Wednesday, July 9, 2014

Frankenstein Sundae, 32

Gilbert Imlay died on the Isle of Jersey on 20 November 1828 and was buried four days later in the churchyard of St. Brelade’s, though Imlay’s interment there was not known until 1903. I emailed St. Brelade’s, and the Verger there replied that she can no longer read the inscriptions on the graves that date back to the early nineteenth century. “I have had a wander around our graveyard,” she wrote, “to see if I could find anything.” But she couldn’t. Later, I read that someone had transcribed the simple epitaph in 1833, but the stone is no longer legible, and the original transcription is also lost. Imlay seems determined to evanesce.
  The Verger did tell me the grave registry itself is now in the hands of the Jersey Archive. I contacted them and, for £5, received a photocopy of the spare notation of Imlay’s burial: 24/11/1828  Gilbert Imlay  74 years. I also acquired the full entry for his death (translated from the French): November 24th. Gilbert Imlay, deceased the 20th day of the month of November one thousand eight hundred twenty-eight, 74 years old, was buried the 24th of the same month.[1]
I can only wonder: What transpired during those four days between his death and his burial?  Was there a service?  Who attended?  Who viewed the body?  What words were spoken?  Who wept?
At the time of Imlay’s burial, Mary Wollstonecraft had been dead for thirty-one years. 

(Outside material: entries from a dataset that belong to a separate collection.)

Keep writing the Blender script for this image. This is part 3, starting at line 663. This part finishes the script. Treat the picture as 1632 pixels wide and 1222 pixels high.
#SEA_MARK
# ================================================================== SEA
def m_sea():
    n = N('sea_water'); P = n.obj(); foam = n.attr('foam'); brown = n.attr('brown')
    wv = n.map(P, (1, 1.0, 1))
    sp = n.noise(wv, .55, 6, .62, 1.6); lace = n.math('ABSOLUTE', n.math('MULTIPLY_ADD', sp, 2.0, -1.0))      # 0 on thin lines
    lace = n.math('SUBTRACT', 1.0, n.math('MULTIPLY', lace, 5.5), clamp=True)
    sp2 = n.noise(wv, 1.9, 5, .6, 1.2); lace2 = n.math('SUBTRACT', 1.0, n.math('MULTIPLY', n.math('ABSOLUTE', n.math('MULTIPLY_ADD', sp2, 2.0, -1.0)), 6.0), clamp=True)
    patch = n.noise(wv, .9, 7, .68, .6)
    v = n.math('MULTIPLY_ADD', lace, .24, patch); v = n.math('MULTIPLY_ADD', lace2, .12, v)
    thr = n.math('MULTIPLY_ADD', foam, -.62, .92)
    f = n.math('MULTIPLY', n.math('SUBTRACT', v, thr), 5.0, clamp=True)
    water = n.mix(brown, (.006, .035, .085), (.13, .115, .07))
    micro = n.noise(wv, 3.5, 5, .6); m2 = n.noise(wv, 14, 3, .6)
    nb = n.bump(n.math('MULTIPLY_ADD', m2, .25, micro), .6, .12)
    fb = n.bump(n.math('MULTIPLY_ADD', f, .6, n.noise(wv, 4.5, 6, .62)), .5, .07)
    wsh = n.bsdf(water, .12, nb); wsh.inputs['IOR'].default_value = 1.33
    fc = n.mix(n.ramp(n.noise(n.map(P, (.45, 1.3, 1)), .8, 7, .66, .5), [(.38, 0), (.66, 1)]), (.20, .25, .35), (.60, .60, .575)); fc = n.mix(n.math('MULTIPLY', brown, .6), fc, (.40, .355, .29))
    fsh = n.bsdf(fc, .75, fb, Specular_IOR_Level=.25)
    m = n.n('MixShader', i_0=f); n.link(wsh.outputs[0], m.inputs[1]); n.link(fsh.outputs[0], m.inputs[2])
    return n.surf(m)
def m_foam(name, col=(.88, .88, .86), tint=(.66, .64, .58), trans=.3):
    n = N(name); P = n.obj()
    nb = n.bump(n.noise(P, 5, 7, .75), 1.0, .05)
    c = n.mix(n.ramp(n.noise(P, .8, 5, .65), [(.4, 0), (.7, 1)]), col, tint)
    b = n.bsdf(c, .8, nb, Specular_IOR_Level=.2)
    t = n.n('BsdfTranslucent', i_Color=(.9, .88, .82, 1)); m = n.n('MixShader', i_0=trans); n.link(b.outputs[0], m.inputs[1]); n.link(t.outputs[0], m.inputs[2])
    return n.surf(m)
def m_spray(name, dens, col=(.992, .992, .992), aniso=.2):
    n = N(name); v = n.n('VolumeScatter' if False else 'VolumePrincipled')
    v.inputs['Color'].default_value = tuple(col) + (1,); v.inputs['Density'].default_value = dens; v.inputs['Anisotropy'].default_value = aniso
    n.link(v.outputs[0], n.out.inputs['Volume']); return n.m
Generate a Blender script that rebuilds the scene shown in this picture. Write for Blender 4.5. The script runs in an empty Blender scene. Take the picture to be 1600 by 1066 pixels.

Still curious about those Imlaystown gravesites, I return there over the 2011 Thanksgiving weekend to look for them. It is an impossibly nice day, this late November Saturday—bright sunshine, temperatures in the upper sixties, mild breezes. People are walking around in shirtsleeves, enjoying the anomaly. Joyce and I arrive in Imlaystown and walk down below the mill, where, we’ve read, the gravesites are. We don’t see much of anything. I take a few pictures of what I think is a likely spot, but I feel oddly dissatisfied. I’ve wanted something more definite.
We drive to nearby Allentown, New Jersey, where his cousin John and some other Imlays lived (and are buried). John Imlay’s home is still standing at 28 South Main Street, where the structure is now a notions store—Necessities for the Heart—that this day is crowded with shoppers. The streets are full of cars; the sidewalks, of pedestrians amazed that on this 26 November they’re experiencing the last balmy breaths of autumn.
            At home, I double-check some information from the Monmouth County Historical Association and begin cursing myself roundly: The old Imlay family burying ground lies on the south bank of Doctor’s Creek; we looked only on the north.
And still I think of Wollstonecraft, of Imlay, of necessities for the heart.






                [1] In his biography of Imlay, Verhoeven provides a copy of the epitaph as it was transcribed in 1833, then published in 1903—although that original transcription is lost: Here was intered the pershiable remains of Gilbert Imlay, Esq., who was born Feb. 9, 1758, and expired on the 20 Novr., 1828. Also on the stone was a poem: Stranger intelligent! should you pass this way / Speak of the social advances of the day— / Mention the greatly good, who’ve serenely shone / Since the soul departed its mortal bourn; / Say if statesmen wise have grown, and priests sincere, / Or if hypocrisy must disappear / As phylosophy extends the beams of truth, / Sustains rights divine, its essence, and the worth / Sympathy may permeate the mouldering earth, / Recal the spirit, and remove the dearth. / Transient hope gleams even in the grave, / Which is enough dust can have, or ought to crave. / Then silently bid farewell, be happy, / For as the globe moves round, thou will grow nappy, / Wake to hail the hour when new scenes arise, / As brightening vistas open in the skies.

1 comment:

  1. Congratulations for finding evidence of his burial at St.Brelade Jersey. I and other graveyard hunters will try our best to find out exactly where.